Lives: Milikapiti, Melville Island, Australia
Skin: Takaringuiw (Scaly Mullet)
Country: Andranangoo (Goose Greek)
Dance: Tartuwali (Shark)
Johnathon World Peace Bush is attracting a strong institutional and collector following for his unique painting style, political engagement and bold lyrics. Painted in traditional natural ochres of the Tiwi Islands, Bush combines Tiwi visual language predating the Renaissance with Western imagery to explore Indigenous identity.
Painted in natural pigments sourced from Melville Island, Bush’s paintings are in the three colours of Tiwi land – kurrujupuni, arrikininga, yarringa (white, yellow, red). Combining figuration, traditional Tiwi lines, circles, and cross-hatching, his compositions collapse religious and Tiwi iconography thereby reimagining anthropological images and art historical iconography. Religious figures, political leaders, and Wulimawi (Tiwi elders) are equally depicted, covered in Jilamara (Tiwi body paint design), and wearing ceremonial ornaments.
In 2025, Bush had his international debut at Frieze No.9 Cork Street in London, with his solo exhibition ‘Walking Between Two Worlds’. In 2024, he was awarded the NGV x Country Road First Nations Commission, National Gallery of Victoria, Melbourne 2024, and in 2023 was honoured with a solo institutional exhibition at Linden New Art, Melbourne in 2023, curated by its Director, Dr Vincent Alessi, and showcased new work at The Armory Show, New York.

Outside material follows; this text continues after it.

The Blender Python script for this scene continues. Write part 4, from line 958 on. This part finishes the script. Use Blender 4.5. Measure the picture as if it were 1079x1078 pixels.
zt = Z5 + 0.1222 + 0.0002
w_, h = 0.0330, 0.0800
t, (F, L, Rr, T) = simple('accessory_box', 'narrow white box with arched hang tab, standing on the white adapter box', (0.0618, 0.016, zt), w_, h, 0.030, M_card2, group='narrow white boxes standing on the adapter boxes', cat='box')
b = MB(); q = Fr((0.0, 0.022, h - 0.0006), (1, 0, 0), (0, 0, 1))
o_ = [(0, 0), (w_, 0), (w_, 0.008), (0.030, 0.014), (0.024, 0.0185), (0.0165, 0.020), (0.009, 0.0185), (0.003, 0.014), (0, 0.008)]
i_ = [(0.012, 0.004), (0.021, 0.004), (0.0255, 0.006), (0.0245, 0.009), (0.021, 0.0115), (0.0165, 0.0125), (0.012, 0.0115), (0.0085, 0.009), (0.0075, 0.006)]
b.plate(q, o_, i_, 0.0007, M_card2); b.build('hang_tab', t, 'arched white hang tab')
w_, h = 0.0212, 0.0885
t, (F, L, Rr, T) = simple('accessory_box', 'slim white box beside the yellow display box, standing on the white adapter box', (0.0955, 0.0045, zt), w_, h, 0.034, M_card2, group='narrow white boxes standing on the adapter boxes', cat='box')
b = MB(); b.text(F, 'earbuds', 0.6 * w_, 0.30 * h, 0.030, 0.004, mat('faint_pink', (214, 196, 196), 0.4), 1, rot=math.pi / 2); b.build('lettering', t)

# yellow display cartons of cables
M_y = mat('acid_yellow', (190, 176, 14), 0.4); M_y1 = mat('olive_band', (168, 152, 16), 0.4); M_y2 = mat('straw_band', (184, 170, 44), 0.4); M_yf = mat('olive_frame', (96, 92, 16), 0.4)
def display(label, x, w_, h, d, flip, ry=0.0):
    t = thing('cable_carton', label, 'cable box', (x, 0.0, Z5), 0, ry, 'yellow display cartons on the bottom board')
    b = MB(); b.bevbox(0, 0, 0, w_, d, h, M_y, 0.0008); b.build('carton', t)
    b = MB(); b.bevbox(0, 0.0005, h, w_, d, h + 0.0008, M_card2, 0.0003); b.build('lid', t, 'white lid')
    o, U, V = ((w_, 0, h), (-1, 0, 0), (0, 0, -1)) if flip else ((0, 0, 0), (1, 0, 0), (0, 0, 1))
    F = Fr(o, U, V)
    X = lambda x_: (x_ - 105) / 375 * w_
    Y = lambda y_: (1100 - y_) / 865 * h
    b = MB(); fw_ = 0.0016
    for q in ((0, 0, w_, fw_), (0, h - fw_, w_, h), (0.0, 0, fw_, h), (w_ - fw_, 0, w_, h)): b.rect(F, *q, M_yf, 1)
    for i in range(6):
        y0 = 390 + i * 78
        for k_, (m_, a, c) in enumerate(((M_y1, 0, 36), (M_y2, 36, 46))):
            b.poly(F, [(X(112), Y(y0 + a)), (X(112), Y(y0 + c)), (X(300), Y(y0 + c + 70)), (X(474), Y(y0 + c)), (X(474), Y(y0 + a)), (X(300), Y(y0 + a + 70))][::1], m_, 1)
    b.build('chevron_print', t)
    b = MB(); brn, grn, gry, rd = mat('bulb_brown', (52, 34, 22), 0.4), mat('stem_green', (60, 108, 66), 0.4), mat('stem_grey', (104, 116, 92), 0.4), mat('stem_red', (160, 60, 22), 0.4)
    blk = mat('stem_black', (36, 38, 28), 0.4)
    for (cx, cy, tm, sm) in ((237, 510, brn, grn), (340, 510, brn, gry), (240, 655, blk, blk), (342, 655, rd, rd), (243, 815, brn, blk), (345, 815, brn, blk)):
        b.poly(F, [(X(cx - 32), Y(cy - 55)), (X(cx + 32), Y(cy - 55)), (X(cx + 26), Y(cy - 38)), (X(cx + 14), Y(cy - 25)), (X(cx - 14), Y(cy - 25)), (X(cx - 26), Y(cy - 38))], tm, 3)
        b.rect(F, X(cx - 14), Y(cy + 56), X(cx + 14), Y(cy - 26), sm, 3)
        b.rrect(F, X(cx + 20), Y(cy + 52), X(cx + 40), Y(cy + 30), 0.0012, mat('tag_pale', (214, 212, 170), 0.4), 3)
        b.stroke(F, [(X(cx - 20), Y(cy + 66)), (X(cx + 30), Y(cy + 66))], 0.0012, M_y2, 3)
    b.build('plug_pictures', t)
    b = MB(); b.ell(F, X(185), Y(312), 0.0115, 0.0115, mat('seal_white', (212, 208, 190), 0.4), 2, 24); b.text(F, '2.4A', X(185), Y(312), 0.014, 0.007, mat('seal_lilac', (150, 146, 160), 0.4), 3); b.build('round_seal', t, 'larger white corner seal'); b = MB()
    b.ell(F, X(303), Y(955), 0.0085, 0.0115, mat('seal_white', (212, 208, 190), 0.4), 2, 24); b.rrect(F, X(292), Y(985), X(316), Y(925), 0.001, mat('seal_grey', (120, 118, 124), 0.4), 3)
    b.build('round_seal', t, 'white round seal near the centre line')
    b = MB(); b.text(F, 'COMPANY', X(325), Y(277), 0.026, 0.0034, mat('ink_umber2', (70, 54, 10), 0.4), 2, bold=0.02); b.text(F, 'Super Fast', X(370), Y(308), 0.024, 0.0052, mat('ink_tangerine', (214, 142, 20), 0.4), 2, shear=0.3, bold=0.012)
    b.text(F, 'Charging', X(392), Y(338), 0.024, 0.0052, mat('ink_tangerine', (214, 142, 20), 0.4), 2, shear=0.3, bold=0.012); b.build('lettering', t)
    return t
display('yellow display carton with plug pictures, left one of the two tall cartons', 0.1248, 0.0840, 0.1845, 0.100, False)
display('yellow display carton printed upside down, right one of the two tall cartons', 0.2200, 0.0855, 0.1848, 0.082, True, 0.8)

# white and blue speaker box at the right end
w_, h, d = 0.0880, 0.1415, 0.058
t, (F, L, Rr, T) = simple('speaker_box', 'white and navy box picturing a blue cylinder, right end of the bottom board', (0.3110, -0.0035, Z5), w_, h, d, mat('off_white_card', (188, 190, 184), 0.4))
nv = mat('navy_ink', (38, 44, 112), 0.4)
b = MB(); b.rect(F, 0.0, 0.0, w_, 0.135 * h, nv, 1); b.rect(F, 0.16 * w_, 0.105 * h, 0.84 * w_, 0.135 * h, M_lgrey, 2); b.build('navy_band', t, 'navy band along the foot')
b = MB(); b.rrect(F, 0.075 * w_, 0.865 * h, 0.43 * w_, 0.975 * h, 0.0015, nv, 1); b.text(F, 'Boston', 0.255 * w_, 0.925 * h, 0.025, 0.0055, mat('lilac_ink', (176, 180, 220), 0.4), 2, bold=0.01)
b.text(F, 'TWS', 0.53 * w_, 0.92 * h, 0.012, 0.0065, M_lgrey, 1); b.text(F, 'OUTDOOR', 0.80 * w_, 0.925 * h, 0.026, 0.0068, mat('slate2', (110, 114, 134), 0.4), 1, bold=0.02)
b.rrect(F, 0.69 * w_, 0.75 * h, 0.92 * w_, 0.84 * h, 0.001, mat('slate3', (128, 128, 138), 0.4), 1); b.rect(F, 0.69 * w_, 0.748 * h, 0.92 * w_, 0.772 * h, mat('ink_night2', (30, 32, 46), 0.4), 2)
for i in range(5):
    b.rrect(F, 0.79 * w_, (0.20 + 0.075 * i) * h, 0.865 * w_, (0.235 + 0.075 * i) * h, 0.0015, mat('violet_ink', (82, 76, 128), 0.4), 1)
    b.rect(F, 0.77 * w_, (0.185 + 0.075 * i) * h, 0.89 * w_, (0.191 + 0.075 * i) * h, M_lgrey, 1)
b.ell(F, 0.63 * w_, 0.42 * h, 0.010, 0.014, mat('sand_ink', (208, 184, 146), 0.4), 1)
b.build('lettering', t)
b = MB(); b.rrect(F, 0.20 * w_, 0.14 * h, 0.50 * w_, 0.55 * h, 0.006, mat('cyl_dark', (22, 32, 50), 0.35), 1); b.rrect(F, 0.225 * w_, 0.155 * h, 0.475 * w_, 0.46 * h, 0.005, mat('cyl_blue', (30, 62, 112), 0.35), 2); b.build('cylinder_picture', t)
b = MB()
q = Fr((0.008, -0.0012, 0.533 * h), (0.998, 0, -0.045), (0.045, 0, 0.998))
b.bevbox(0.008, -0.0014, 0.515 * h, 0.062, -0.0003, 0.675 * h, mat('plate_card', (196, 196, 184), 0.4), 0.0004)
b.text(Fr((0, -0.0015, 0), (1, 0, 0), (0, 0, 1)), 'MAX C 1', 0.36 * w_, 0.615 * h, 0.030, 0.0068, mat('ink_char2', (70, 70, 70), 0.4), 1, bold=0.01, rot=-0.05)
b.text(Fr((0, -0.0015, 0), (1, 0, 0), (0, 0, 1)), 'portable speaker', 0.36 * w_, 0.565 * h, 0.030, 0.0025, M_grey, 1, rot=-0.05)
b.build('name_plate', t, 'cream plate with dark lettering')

Other recent exhibitions include ‘65,000 Years – A Short History of Australian Art’, Potter Museum of Art, Melbourne; ‘Parlingarri Amintiya Ningani Awungarra’, University of New South Wales Gallery; ‘UNLEARNING AUSTRALIA’, Seoul Museum of Art (SeMA), South Korea 2022; Sydney Contemporary 2022; Melbourne Art Fair 2022; ‘Tiwi Exhibition’, National Gallery of Victoria, Melbourne 2021; ‘52 Artists, 52 Actions’, Artspace, Sydney 2021; ‘Groundswell’, Northern Centre for Contemporary Art, Darwin, 2020; ‘Yalininga Ngaritpantingija Ngirramini’, Aboriginal Signature Gallery, Brussels, Belgium 2020; ‘Tarnanthi’, Art Gallery of South Australia, Adelaide 2019
In 2025 Bush was a finalist in the Telstra National Aboriginal and Torres Strait Islander Awards (NATSIAA), the Fremantle Print Award, and the Girra: Fraser Coast Art Award. In 2024, Bush was a finalist in the Telstra National Aboriginal and Torres Strait Islander Awards (NATSIAA), the 68th Blake Prize, Geelong Contemporary Art Prize, Mosman Art Prize, and Fisher’s Ghost Art Award. In 2023 Bush was a finalist in the Sir John Sulman Prize at the Art Gallery of New South Wales, the King & Wood Mallesons First Nations Art Award, and the Nillumbik Prize for Contemporary Art 2023. In 2022 Bush was a finalist in 15 Artists at Redcliffe Gallery, Queensland and the Mosman Art Prize, Sydney.
Bush’s work is held in collections including Kluge-Ruhe Art Museum, Virginia, USA; Art Gallery of New South Wales, Sydney; National Gallery of Victoria, Melbourne; Art Gallery of South Australia; and private collections in Australia and Europe.